November 24, 2024
Column

Auto fatalities that don’t have to happen

Auto accidents that take the lives of children are tragic, but are these tragedies acts of God or of “man”? If human beings are responsible, does culpability lie with individual drivers or with social policy? Residents of Mount Desert Island have had too much opportunity to reflect of such questions. In the last three months three island teen-agers perished in auto crashes. The questions evoked by tragic auto fatalities struck close to home for me. One victim was the daughter of a friend and another a classmate of my daughter.

In most instances, local media simply report the accidents, perhaps with a brief explanation of the immediate cause. WABI has presented broader statistics on driving fatalities and examined ways to impress on new drivers the need for caution.

WABI’s report was a provocative entr?e to a generally neglected topic. Nonetheless, the auto is so deeply embedded in our culture that we often fail to ask more basic questions about a technology that kills so many. During the 20th century auto crashes have killed more Americans than have been killed during all our 20th century wars. I wonder if many of us would regard efforts to impress on military recruits the need to be cautious getting out of foxholes as an adequate response to the carnage of war.

Autos are safer than they once were, but these gains are more the result of public policy and political pressure than of cautionary advice. The auto industry long argued that bad drivers, not the auto itself, caused fatalities. Ralph Nader’s 1965 classic, “Unsafe at Any Speed,” exposed the role of a defective gas tank in Corvair fatalities and galvanized a movement for safer cars. Padded instrument panels, seat belts, and air bags along with stricter laws regarding drunken driving have borne fruit. Auto fatalities fell from about 7 per 100 million miles of driving in 1950 to 1.5 per 100 million miles today.

Unfortunately, the percentage of Americans who drive and the distances they drive per year have also increased dramatically. Total fatalities have declined only slightly. A baby born today has about one chance in 70 of ultimately dying in a traffic crash. Reducing the obscene carnage on our roads will require more than safer vehicles.
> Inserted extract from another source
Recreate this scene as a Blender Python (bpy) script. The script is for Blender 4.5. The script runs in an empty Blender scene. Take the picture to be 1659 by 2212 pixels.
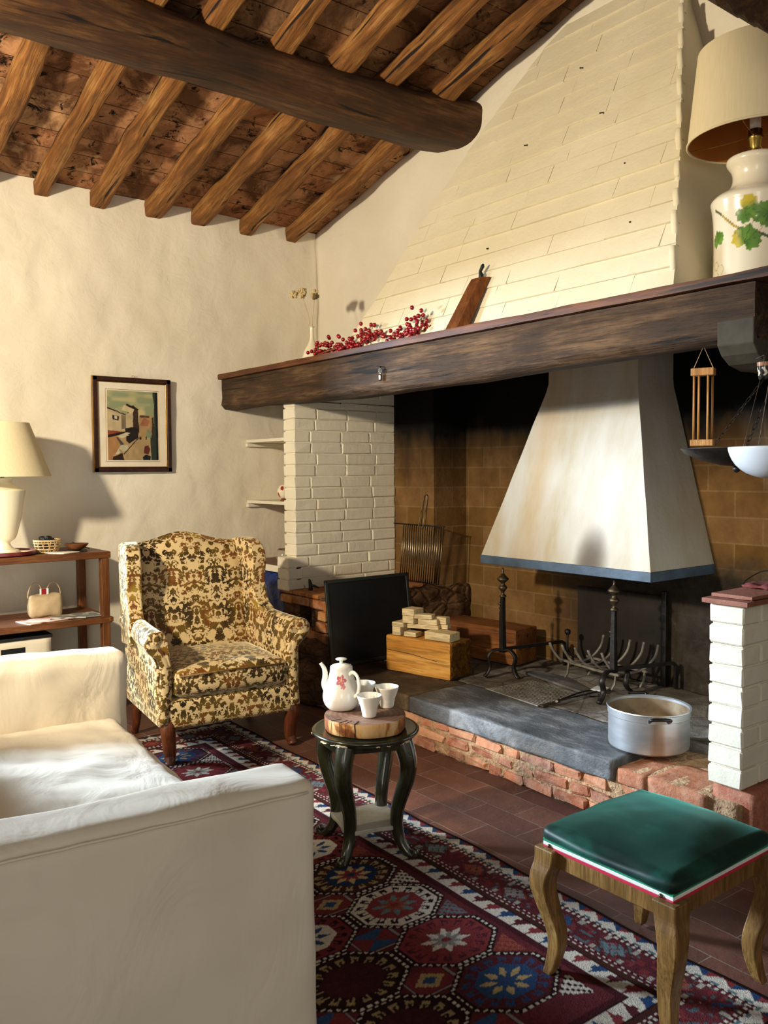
import bpy, math, random
import numpy as np
from mathutils import Vector, Matrix, noise as mnoise

# ------------------------------------------------------------------ camera
scene = bpy.context.scene
col = scene.collection
cam_d = bpy.data.cameras.new('camera')
cam = bpy.data.objects.new('camera', cam_d); col.objects.link(cam)
R_, U_, F_ = (0.61556252, 0.78806122, -0.0065027), (-0.03478547, 0.03541262, 0.9987672), (-0.78731998, 0.61457746, -0.04921176)
m = Matrix.Identity(4)
for i in range(3):
    m[i][0] = R_[i]; m[i][1] = U_[i]; m[i][2] = -F_[i]
m[0][3], m[1][3], m[2][3] = 5.53121, -3.68164, 1.45
cam.matrix_world = m
cam_d.sensor_fit = 'VERTICAL'; cam_d.sensor_height = 36.0; cam_d.sensor_width = 27.0
cam_d.lens = 30.0; cam_d.clip_start = 0.05
scene.camera = cam
# ------------------------------------------------------------------ light
scene.view_settings.view_transform = 'Standard'; scene.view_settings.look = 'None'
scene.view_settings.gamma = 1.0; scene.view_settings.use_curve_mapping = False
scene.view_settings.exposure = 0.0
w = bpy.data.worlds.new('world'); scene.world = w; w.use_nodes = True
bg = w.node_tree.nodes['Background']
bg.inputs[0].default_value = (1.0, 0.95, 0.89, 1); bg.inputs[1].default_value = 0.36

def area(name, loc, target, sx, sy, power, color):
    d = bpy.data.lights.new(name, 'AREA'); d.shape = 'RECTANGLE'; d.size = sx; d.size_y = sy
    d.energy = power; d.color = color
    o = bpy.data.objects.new(name, d); col.objects.link(o); o.location = loc
    o.rotation_euler = (Vector(target) - Vector(loc)).to_track_quat('-Z', 'Y').to_euler()
    return o
d = bpy.data.lights.new('low_sun_through_front_window', 'SPOT'); d.energy = 700; d.color = (1.0, 0.85, 0.62); d.shadow_soft_size = .10
d.spot_size = math.radians(98); d.spot_blend = .40
o = bpy.data.objects.new('low_sun_through_front_window', d); col.objects.link(o); o.location = (2.6, -4.7, 2.4)
o.rotation_euler = (Vector((0.7, -0.7, 2.15)) - Vector(o.location)).to_track_quat('-Z', 'Y').to_euler()
area('daylight_outside_left_window', (-3.0, -6.0, 2.8), (3.2, -1.6, 0.6), 1.1, 1.1, 2000, (0.69, 0.84, 1.0))
area('added_fill_right', (7.3, -4.9, 1.7), (3.7, -3.0, 0.5), 1.0, 1.9, 26, (1.0, 0.90, 0.76))  # unseen fill light, added to brighten the sofa's outer side

# ------------------------------------------------------------------ helpers
rnd = random.Random(7)
def lin(h):
    h = h.lstrip('#'); r = []
    for k in (0, 2, 4):
        c = int(h[k:k+2], 16) / 255
        r.append(c / 12.92 if c <= 0.04045 else ((c + 0.055) / 1.055) ** 2.4)
    return tuple(r)
def lin4(h): return lin(h) + (1.0,)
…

Because the auto poses an inordinate psychic challenge, exhortations to obey speed limits and drive more cautiously are unlikely to have much effect. For most of us, driving is our only daily activity where a split second loss of concentration can exact the ultimate penalty. With more of us spending more time in cars, the ante only goes up. As traffic increases, getting places takes longer. The urge or the need to speed grows along with traffic jams and longer working hours. Many of us curse the speeder on our roads, but who among us has not sped to an appointment or to work?

Highway carnage isn’t likely to decline significantly until we reduce our dependence on autos. Policies like Maine’s new “smart growth” initiatives can reintegrate homes, businesses and retail outlets and thus reduce the distances we must travel. Even in our poorly planned suburban communities, alternative transit modes like minibuses and light rail can save both travel time and lives.

Yet these arguments are unlikely to gain traction until we recognize that autos are embedded in our mindset. I offer a few random thoughts on this in the hopes of stimulating more dialogue.

Alternative transit modes are associated with schools, government and parental authority, while cars have become instruments and symbols of freedom. Advertising sends these messages, but by themselves media messages couldn’t carry the day without other forms of support.

Often our first experience with alternative transit is the school bus, but for most children buses are an arena where taunting reigns. School boards can’t or won’t put extra adults on board to monitor student behavior. Thus many parents drive their children to school. By high school, most middle and even working class children drive to school. The bus becomes associated with the poor and the stigma attached to them.

In addition, neither schools nor workplaces provide much time and space for adolescents independent of adult authority. The modern auto with high-tech sound systems becomes the symbol and instrument of adult freedom even while mired in traffic. Advocates of public transit, myself included, need to acknowledge and find space for the freedom and exhilaration the open road and the private vehicle have provided.

As long as the auto is embedded in our psyche and public space, we are likely to hold either individual drivers or God responsible for fatalities. Both perspectives may represent a further tragedy. Death through the vagaries of nature or human error is inevitable in any society. Nonetheless, the auto now exacts an inordinate toll for an ever-decreasing level of health, convenience, mobility and freedom.